Barnwell responded: “Look, it’s not an easy-answer question, yes or no. There were different ballots and different ballots appeared to be cut in a particular way. And, therefore, that is just one; I have exhibited two different ballots where there is absolutely no head, no stamp. So all of the ballots didn’t look the same.”

Asked which ballot she was talking about, Barnwell said there is one where the stamp is; another did not have any stamps.

She pointed to a ballot that did not have any stamp at all.

“So, therefore, it doesn’t matter where you crease it.
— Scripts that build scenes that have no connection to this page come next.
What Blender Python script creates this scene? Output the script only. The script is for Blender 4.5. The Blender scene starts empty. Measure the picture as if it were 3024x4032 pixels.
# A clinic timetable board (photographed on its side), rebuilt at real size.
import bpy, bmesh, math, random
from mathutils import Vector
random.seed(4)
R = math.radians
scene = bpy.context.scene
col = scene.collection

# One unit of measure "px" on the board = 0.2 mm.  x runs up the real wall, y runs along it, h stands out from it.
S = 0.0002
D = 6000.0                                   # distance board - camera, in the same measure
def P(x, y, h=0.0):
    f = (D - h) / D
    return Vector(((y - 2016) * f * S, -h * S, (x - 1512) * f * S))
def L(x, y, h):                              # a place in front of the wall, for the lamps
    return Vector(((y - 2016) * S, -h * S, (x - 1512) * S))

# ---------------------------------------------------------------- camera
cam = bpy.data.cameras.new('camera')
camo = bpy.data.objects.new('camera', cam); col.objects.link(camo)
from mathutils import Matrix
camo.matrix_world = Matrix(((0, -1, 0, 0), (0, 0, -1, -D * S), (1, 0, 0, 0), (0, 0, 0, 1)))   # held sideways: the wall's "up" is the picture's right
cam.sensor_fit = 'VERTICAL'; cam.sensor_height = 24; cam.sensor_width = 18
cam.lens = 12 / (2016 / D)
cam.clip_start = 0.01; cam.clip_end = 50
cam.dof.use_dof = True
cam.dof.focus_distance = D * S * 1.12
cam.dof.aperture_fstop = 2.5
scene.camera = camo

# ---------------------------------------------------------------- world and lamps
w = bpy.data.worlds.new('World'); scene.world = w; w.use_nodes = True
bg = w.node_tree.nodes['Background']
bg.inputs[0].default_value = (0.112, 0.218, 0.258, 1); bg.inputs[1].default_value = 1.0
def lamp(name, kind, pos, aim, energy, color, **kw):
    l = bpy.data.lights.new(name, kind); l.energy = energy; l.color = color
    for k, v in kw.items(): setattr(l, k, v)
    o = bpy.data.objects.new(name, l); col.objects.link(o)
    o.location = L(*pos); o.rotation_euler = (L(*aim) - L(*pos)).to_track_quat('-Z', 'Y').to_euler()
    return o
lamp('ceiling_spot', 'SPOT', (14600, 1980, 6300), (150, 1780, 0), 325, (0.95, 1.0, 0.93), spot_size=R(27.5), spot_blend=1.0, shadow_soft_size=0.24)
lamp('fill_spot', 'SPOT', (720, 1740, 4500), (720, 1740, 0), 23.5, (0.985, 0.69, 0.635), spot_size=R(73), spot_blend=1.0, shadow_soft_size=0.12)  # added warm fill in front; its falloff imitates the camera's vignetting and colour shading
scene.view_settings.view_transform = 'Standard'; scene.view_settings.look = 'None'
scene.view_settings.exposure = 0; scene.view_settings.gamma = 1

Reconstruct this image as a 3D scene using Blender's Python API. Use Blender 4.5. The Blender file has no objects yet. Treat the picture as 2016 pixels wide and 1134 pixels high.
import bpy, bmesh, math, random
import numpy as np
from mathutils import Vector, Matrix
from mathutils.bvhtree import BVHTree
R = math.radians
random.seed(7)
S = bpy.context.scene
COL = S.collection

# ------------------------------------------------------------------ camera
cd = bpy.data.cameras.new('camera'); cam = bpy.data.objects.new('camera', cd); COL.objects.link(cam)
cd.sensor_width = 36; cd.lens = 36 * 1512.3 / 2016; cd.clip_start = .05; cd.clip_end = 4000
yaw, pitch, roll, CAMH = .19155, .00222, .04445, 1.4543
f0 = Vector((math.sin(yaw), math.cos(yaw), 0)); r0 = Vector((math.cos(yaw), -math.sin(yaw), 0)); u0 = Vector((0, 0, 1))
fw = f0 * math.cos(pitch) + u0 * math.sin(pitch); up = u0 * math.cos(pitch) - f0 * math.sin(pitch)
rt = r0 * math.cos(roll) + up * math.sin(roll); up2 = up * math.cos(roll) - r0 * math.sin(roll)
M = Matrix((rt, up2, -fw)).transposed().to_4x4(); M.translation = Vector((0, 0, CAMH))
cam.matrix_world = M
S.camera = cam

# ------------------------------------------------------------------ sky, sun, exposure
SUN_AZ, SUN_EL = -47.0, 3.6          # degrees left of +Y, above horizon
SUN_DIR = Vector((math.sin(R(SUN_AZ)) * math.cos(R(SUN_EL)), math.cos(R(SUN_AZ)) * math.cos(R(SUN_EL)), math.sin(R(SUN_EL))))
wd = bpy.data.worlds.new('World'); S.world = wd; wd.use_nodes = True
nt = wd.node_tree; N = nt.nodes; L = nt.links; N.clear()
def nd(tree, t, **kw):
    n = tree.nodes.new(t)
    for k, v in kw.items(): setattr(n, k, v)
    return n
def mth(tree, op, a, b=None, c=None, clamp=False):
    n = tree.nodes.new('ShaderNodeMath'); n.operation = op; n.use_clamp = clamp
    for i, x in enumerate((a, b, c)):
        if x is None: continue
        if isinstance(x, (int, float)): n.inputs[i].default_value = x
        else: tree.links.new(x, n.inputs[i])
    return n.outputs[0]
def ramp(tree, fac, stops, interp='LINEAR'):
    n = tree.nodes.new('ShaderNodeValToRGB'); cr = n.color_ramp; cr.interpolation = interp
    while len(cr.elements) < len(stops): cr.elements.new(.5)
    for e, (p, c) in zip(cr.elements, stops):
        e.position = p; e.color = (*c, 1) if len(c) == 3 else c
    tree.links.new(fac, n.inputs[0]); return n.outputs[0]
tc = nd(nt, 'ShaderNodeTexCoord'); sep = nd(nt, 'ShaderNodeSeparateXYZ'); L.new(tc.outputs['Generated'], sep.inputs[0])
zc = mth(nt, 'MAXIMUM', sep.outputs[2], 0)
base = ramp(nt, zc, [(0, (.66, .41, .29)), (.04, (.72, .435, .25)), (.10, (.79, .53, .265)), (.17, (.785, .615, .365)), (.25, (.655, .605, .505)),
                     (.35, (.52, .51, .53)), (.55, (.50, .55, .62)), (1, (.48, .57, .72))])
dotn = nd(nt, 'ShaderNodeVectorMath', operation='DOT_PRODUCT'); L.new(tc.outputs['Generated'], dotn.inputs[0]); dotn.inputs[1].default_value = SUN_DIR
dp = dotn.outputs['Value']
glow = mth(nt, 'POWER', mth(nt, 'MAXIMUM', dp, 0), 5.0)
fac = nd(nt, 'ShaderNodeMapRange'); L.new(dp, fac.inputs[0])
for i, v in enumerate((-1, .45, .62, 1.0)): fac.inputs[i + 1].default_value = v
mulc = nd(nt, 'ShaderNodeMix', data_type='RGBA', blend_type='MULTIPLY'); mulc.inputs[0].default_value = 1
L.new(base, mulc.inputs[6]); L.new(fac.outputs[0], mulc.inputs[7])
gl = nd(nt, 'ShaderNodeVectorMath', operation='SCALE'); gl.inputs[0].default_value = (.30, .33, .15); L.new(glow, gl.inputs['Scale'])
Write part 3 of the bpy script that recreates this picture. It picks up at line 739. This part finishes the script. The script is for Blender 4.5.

There is no stamp or initial there so it is irrelevant where you crease it,” the lawyer said, adding that he was talking about the ballot she was talking about with the initial and stamp on it.

7 replies on “PETITIONS TRIAL: Lawyers argue over ‘reproduction’ of ballot”

    1. Yes, I guess that is what you have to do to confuse the court and fool them into doing what you want instead of doing what is right.
      It is beginning to show who’s side the judge is on. Stalky John was making a very good point that an actual ballot should be used and not a piece of paper, and Barnwell stating that there were different ballots would be enough to weigh a decision much on the side of the petitioners but, as I said, we can all see who’s side the judge is on.
      Any other court based in Democratic Principals would see these points brought by the petitioners as VERY SIGNIFICANT but a trend is developing showing where this court is going.

      1. Nonsense. The court is on the side of the rule of law. Why do you NDP supporters alwas to try to spread fake news.

  1. It would appear that way but remember it is his job to make wrong look right to muddy the water. Lets just hope the Judge can see through haze of wrong and do the right thing.

    Jolly

  2. There would be nothing at all wrong with the Judge and the two leading lawyers inspecting the ballots in a closed room situation.